Im Rennen waren bis kurz vor Schluss auch ein Konsortium um die Steag und die australische Macquarie Bank sowie die tschechischen Konzerne Vrsanka Uhelna und CEZ. Die schwedische Regierung muss dem Deal noch zustimmen – sie hatte von ihrem Staatskonzern Vattenfall den Verkauf gefordert, er solle weniger CO2 Verursachen und sich mehr auf Ökostrom konzentrieren. 2015 hatte Vattenfall  84 Millionen Tonnen CO2 ausgestoßen, bis 2020 soll die CO2-Bilanz auf 21 Millionen Tonnen sinken. Allein durch den Verkauf seines Braunkohlegeschäfts sinkt der Ausstoß auf weniger als 25 Mio. t jährlich.

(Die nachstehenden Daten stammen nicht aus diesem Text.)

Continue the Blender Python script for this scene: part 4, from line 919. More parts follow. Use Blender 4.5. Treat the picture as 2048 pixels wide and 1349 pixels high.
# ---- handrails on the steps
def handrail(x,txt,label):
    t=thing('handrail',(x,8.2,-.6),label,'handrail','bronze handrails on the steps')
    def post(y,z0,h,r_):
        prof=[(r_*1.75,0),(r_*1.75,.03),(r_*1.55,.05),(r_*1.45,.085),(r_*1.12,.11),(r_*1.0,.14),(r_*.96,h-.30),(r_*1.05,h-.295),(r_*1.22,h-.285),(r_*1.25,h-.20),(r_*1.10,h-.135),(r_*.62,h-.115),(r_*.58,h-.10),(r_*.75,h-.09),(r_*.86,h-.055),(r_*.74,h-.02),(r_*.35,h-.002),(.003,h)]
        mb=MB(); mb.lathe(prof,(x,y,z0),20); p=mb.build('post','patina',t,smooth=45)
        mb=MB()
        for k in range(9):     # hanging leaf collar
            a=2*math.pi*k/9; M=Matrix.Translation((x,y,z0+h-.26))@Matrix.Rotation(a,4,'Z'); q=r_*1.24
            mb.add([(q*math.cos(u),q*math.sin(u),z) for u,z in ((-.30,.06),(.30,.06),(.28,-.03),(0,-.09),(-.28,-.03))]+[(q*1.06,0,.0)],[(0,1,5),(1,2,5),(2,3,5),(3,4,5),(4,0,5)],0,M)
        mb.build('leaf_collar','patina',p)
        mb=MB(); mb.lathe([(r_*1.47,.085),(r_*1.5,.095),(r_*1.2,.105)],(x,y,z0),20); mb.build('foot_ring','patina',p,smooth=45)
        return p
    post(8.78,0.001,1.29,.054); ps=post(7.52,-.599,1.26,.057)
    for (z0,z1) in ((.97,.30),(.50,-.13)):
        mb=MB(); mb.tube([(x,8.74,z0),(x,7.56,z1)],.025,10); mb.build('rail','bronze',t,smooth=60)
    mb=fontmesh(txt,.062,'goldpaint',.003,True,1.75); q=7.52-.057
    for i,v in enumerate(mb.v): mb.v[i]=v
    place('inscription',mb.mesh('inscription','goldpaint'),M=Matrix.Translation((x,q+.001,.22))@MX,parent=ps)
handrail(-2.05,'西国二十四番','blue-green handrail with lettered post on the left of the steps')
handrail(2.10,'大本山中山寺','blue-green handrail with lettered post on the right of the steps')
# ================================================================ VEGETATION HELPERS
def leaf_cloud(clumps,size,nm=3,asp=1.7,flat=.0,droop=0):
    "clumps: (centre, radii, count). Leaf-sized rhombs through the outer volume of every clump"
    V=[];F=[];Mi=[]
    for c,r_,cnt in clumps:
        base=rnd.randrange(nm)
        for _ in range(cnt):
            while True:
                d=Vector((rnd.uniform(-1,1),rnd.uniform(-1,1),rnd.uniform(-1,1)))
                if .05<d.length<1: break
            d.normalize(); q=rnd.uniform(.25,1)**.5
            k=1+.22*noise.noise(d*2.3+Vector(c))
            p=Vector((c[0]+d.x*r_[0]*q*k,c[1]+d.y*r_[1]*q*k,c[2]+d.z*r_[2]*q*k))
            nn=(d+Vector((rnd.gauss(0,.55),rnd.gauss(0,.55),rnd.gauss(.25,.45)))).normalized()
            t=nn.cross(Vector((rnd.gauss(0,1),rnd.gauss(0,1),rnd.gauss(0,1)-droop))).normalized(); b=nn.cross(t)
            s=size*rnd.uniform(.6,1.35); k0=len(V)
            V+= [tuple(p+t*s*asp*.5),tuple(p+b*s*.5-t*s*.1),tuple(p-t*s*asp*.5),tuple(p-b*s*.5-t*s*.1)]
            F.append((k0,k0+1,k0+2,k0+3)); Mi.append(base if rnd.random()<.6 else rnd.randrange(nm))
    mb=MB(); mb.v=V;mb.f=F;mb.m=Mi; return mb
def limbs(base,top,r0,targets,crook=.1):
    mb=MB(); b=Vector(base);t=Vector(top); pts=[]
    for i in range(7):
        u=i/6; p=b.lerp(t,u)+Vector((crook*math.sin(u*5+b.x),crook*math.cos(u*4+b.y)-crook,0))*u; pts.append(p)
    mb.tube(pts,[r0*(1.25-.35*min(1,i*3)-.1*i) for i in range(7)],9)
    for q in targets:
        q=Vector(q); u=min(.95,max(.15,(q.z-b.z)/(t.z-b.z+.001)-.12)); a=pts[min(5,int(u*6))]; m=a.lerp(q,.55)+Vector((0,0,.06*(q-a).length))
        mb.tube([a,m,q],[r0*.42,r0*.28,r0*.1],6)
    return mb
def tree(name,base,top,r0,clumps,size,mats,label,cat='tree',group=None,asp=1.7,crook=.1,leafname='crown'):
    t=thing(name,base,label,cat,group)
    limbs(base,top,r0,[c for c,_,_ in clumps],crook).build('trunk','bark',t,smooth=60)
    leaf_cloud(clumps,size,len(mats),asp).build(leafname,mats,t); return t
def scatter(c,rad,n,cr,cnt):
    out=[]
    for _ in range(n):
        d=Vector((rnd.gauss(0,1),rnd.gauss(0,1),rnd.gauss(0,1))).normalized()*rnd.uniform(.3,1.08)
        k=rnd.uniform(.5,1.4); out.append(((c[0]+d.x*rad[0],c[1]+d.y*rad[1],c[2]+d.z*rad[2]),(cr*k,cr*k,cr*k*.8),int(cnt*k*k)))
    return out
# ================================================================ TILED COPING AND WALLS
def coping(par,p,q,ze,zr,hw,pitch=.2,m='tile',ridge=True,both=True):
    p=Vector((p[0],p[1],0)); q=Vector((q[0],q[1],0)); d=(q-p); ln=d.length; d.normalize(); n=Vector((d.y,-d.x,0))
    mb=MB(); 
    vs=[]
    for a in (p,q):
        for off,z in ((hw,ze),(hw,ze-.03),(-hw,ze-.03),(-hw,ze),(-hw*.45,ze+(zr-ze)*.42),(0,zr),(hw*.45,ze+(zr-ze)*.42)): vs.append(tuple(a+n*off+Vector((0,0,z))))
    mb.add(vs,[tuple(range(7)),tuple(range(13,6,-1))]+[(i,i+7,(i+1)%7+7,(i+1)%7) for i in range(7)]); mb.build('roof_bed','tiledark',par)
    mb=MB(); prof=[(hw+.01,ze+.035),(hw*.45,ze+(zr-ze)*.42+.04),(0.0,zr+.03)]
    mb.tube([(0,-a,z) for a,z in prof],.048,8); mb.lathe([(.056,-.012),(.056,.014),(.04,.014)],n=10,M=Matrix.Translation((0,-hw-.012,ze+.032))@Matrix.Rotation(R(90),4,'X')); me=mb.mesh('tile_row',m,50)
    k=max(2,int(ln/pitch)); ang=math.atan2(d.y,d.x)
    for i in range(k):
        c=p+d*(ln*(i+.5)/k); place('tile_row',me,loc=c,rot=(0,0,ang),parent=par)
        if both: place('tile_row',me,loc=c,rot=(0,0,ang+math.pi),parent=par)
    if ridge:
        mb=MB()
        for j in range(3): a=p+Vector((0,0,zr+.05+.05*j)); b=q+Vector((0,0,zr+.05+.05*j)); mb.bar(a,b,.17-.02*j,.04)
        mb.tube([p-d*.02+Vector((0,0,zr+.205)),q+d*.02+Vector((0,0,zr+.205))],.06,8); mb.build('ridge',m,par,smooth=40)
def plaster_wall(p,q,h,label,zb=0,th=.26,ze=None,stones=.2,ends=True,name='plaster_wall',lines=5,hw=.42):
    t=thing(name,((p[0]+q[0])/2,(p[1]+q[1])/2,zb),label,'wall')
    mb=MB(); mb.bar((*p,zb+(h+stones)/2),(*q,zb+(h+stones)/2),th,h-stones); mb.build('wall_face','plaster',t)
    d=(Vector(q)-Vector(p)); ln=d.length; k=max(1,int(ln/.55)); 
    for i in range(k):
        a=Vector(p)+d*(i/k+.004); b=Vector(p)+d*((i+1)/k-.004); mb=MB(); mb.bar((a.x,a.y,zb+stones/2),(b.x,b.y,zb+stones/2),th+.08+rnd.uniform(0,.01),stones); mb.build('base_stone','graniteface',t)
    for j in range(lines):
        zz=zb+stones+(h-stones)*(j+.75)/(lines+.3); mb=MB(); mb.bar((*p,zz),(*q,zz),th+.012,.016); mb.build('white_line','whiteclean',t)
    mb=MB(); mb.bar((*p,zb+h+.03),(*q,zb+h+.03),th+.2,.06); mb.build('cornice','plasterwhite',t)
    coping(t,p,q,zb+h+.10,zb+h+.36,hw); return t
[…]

[note Das Stockholmer EVU versilbert alle Kraftwerke und Tagebaue in Deutschland: Die Kraftwerke Jänschwalde, Boxberg, Schwarze Pumpe (Fotos), den 50-Prozent-Anteil am Kraftwerk Lippendorf sowie die Tagebaue Jänschwalde, Nochten, Welzow-Süd, Reichwalde und den kürzlich ausgekohlten Tagebau Cottbus Nord. Aus der Vattenfall-Erklärung: „EPH-PPF übernimmt das Braunkohlegeschäft einschließlich aller Anlagen, Verbindlichkeiten und Rückstellungen. Die Aktiva enthalten Barmittel in Summe von 15 Milliarden Schwedische Kronen (€ 1,65 Mrd.). Die Verbindlichkeiten und Rückstellungen unter anderem für Rekultivierungen umfassen insgesamt 18 Milliarden Schwedische Kronen (€ 1,98 Mrd.). Während der ersten drei Jahre nach dem Verkauf dürfen keine Dividenden an den neuen Eigentümer gezahlt, Rückstellungen aufgelöst oder ähnliche vergleichbare Maßnahmen ergriffen werden. In den folgenden zwei Jahren ist die Gewinnabschöpfung vertraglich auf eine betriebsübliche Rendite begrenzt.“]

Braunkohle = Ware mit Verfallsdatum

Die Käufer – so das Handelsblatt Anfang Januar – erwerben eine Ware „mit Verfallsdatum“. Denn Braunkohle kann aufgrund des Klimaschutzziels der Bundesregierung nur noch überschaubare Zeit gefördert werden. Die hatte nämlich im vergangenen Jahr beschlossen, alte Braunkohlekraftwerke Zug um Zug vom Markt zu nehmen, um die versprochene CO2-Einsparung bis 2020 zu erreichen. Die Meiler dienen bis dahin als Reserve, die Betreiber erhalten dafür Ausgleichszahlungen. Verständlicherweise hatten die Bieter eine weitere Klarstellung seitens der Politik erwartet, welche Zukunft die Braunkohle überhaupt noch hat. Ob sie diese bekommen haben, blieb offen.

[note Die Anwaltssozietät Freshfields verkündete stolz, dass sie Vattenfall beim Verkauf seiner Braunkohle-Kraftwerke und der Tagebaue in der Lausitz an den tschechischen Versorger EPH und Finanzinvestor PPF Investments beraten habe. Der Verkauf sei „die größte und komplexeste Transaktion in der europäischen Energiewirtschaft in diesem Jahr“. Bestandteil der Vereinbarung sei neben der Veräußerung der Vattenfall Europe Generation AG mit vier Kraftwerken sowie der Vattenfall Europe Mining AG (fünf Braunkohletagebaue), auch die Ausgliederung der Bereiche Steinkohle (Kraftwerk Moorburg) und der Sparte Wasserkraft, die nicht Gegenstand des Verkaufs sind, in eine neue Tochtergesellschaft der Vattenfall GmbH. Zudem seien zehn Altkraftwerksstandorte, die historisch zum Kraftwerksgeschäft gehören und Teil der Transaktion sind, in die Vattenfall Europe Generation AG ausgegliedert worden. Die Transaktion sei überwiegend aus den M&A/Regulatory-Hubs von Freshfields Bruckhaus Deringer in Berlin und im Rheinland betreut, allein im Bereich Energiewirtschaftsrecht seien hier rund 50 Anwälte tätig, hieß es weiter.]